«Девочка с персиками» — редкий пример сочетания трудно соединяющихся компонентов: оттенка импрессионистической этюдности, тщательной проработанности, ощущения мгновенного состояния и глубокого психологизма. «Импрессионистическая этюдность», разумеется, не случайно возникшее качество живописи этой картины, но результат продуманно скрытой технологии, которая дает впечатление легкости и импровизационности.
В портрете нет обычной для русской живописи XIX века «постановочности». Быть может, и впрямь был прав художник Нестеров, утверждая: «Беда Серова в том, что природа отказала ему в воображении»[347]
. Вероятно, суждение Нестерова справедливо лишь отчасти — просто Серов предпочитал не режиссуру, а наблюдение, которое умел сгустить и заострить до взрывной силы. Интерьер чудится случайным, как на моментальной фотографии, когда фотографа интересует только лицо, а компоновка кадра не занимает его вовсе. Этот вполне импрессионистический прием, который можно было бы назвать «скрытой композицией», для импрессионизма весьма типичен и к «Девочке с персиками» вполне применим. Ведь даже в упоминавшемся портрете Достоевского работы Перова, где аксессуаров практически нет вовсе, строгая, к Ренессансу тяготеющая продуманная композиционность бросается в глаза. Здесь же, где множество бытовых деталей, все чудится естественным, «непридуманным», никак специально не «аранжированным» для картины-портрета. Меж тем здесь работает каждая деталь, причем не только в формальном, но и в традиционно нарративном отношении. В самом деле, белая скатерть большого стола, светлые стены, очертания стульев, тарелка на стене, весело раскрашенный «щелкунчик» — все эти предметы покойного, уравновешенного и поэтического усадебного быта ведут свой неспешный рассказ о жизни в Абрамцеве. И создают ощущение той самой бунинской тишины: «А в доме было так тихо, что по всем комнатам отдавалось ровное постукивание часов в столовой» («На даче»).Формальное же построение еще более красноречиво.
Фантасмагория темных, порой почти черных пятен, взрывающих сияющую светом картину, мнимый синкопированный хаос, внутри которого таится продуманное равновесие, — это, несомненно, близко «кажущейся случайности» композиционной классики импрессионизма. Достаточно вспомнить «В кафе (Абсент)» с той же мощной диагональю, с подчеркнутой асимметрией, мнимой непостроенностью, с той же скрытой и сильной ролью, которая предназначена темным пятнам второго плана (тени на стенах).

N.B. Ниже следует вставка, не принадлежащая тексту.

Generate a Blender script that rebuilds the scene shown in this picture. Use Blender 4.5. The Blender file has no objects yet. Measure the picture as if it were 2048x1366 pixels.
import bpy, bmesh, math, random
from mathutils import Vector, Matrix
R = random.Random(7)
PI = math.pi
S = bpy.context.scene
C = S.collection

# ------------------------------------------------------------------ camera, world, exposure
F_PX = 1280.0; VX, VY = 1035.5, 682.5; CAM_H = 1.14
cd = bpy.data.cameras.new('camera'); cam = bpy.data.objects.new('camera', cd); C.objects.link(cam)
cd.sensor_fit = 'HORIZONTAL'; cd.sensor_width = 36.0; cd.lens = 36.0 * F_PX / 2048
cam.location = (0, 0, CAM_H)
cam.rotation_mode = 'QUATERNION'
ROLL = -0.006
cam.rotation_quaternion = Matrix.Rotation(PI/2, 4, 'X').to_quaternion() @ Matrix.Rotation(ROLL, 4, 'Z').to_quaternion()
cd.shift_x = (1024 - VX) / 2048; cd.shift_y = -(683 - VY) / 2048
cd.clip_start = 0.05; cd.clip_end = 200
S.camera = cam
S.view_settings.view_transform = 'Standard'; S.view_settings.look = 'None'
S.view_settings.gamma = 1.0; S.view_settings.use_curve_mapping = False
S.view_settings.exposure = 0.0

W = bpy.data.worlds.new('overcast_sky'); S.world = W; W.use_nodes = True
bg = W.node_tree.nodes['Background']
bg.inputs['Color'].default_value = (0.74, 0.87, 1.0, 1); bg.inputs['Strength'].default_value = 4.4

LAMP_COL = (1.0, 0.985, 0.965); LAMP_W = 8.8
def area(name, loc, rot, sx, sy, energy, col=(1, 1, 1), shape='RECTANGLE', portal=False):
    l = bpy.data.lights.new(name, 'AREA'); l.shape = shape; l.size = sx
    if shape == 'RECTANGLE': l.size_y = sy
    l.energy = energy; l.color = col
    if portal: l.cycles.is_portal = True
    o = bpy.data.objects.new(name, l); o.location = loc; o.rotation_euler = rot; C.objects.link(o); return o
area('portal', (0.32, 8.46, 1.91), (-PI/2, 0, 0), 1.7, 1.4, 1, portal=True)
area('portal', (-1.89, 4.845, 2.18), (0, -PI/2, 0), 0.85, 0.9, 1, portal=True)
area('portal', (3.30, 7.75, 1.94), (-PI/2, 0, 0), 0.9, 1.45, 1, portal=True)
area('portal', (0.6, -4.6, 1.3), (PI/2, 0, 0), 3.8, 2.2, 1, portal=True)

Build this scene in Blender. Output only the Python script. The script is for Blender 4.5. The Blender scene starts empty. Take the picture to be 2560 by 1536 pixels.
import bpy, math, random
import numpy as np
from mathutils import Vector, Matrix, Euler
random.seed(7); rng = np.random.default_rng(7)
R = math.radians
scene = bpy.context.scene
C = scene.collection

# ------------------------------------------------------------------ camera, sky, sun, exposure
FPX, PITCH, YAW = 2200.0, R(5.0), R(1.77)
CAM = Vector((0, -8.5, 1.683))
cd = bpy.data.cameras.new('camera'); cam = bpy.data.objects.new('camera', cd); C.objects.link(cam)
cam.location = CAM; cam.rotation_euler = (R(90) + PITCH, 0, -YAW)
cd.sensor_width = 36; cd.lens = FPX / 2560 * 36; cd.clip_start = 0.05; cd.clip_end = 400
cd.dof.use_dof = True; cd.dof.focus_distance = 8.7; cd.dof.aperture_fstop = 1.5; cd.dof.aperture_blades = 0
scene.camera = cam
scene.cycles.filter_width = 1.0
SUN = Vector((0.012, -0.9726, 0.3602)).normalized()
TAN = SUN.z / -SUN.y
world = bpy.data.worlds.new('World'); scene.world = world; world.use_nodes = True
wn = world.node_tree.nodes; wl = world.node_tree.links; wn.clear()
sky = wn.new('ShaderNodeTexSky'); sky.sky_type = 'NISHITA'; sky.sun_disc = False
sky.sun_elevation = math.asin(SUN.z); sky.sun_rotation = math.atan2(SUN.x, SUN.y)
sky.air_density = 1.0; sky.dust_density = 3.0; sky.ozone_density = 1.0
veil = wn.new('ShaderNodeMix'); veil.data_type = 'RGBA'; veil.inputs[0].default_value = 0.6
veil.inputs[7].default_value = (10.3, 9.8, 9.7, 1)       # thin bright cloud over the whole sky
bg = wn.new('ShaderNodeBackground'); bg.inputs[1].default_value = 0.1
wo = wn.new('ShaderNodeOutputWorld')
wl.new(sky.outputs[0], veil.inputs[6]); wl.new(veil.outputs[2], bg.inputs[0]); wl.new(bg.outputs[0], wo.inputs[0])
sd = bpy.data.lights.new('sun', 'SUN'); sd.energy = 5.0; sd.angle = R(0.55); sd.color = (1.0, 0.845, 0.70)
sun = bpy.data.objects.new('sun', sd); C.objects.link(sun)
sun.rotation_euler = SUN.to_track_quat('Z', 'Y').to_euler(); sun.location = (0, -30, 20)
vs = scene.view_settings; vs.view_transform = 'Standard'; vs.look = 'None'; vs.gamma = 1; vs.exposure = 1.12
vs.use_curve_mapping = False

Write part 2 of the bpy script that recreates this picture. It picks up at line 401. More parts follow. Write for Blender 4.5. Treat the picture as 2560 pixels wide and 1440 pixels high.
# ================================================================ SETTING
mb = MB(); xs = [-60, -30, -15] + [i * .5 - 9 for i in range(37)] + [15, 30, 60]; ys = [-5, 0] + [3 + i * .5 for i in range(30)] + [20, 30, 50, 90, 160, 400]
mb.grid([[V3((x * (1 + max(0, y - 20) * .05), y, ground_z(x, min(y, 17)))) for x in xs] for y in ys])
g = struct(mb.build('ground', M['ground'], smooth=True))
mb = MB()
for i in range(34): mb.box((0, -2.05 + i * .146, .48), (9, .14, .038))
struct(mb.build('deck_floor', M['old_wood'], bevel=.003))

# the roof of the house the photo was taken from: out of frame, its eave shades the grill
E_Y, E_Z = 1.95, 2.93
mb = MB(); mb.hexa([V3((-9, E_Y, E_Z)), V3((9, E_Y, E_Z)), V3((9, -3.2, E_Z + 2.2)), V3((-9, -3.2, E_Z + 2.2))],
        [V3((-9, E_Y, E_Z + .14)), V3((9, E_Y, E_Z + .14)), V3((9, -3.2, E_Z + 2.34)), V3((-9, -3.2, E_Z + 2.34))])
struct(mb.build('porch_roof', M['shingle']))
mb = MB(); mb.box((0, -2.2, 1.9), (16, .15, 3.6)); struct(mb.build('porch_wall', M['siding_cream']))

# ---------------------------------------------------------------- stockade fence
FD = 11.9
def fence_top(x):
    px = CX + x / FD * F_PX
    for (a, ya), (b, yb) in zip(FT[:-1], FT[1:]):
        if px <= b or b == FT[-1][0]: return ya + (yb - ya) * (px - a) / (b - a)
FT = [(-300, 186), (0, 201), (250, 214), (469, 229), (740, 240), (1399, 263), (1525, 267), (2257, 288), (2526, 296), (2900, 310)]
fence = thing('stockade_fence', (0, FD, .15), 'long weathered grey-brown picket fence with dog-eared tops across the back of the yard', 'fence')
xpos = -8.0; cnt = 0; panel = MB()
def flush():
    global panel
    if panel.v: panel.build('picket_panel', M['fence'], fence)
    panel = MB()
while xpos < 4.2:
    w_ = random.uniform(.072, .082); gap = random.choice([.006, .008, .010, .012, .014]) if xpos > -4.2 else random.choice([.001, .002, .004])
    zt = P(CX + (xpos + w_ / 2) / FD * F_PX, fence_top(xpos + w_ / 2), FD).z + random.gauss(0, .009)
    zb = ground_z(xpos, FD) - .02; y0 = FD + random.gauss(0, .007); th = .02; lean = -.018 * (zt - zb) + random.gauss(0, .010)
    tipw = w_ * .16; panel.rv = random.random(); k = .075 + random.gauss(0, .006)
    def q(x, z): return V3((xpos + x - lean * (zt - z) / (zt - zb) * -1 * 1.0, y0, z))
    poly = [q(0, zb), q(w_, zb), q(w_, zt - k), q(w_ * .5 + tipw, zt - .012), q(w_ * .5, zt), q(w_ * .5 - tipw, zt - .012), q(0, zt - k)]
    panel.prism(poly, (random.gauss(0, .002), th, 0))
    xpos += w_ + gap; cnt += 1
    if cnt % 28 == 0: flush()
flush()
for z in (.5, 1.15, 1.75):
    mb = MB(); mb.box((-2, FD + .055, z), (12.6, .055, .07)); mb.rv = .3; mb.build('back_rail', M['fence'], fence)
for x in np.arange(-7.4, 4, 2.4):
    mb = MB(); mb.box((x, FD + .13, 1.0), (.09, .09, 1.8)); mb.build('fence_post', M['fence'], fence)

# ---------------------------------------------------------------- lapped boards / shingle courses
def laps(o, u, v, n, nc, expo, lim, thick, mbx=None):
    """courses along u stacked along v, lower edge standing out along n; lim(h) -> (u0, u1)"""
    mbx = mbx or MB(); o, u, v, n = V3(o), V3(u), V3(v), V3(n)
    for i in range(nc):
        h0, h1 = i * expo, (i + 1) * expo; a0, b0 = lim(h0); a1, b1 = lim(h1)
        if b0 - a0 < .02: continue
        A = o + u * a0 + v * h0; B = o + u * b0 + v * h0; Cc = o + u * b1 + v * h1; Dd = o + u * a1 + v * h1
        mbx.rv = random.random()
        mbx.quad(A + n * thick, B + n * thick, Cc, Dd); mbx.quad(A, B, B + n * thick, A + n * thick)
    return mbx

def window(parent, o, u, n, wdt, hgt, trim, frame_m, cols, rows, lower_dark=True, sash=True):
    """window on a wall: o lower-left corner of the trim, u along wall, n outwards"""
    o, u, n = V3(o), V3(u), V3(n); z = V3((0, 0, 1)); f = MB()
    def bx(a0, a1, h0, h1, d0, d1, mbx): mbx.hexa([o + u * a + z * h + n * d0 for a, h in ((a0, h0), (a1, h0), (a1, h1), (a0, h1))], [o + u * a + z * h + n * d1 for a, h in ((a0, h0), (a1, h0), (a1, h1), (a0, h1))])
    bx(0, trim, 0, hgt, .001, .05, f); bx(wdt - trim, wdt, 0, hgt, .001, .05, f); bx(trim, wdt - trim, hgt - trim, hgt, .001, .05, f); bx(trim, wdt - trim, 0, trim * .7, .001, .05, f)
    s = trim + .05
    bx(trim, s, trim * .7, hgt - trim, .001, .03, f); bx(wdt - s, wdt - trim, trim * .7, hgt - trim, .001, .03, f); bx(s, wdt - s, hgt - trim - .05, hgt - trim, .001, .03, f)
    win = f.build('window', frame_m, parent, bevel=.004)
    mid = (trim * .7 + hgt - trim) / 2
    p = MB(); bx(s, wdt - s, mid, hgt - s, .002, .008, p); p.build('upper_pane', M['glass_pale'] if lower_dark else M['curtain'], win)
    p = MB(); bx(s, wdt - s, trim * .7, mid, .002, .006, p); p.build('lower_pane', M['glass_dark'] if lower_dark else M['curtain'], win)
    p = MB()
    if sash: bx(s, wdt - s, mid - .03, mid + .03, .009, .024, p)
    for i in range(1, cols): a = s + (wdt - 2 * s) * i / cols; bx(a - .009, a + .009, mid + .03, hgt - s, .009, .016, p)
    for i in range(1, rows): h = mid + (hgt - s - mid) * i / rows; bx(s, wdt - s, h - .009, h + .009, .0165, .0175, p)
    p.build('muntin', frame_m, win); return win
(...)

В «Абсенте» — тот же принцип имперсонального портрета, что теперь использует Серов: певица и художник превратились у Дега просто в персонажей картины. И Веруша Мамонтова навсегда осталась «Девочкой с персиками».
Речь менее всего может идти о влиянии и тем более заимствовании. Скорее всего, картины Дега Серову едва ли были известны, а его тогдашние симпатии в отношении французских художников обращены были, как уже приходилось упоминать, к достаточно салонному мастеру Жюлю Бастьен-Лепажу, правда умевшему легко и тонко использовать в своей живописи эффекты пленэра. Речь идет о глубинных тенденциях живописи конца XX века, единых для разных национальных школ, о стадиальной общности разных, непересекающихся явлений художественного процесса.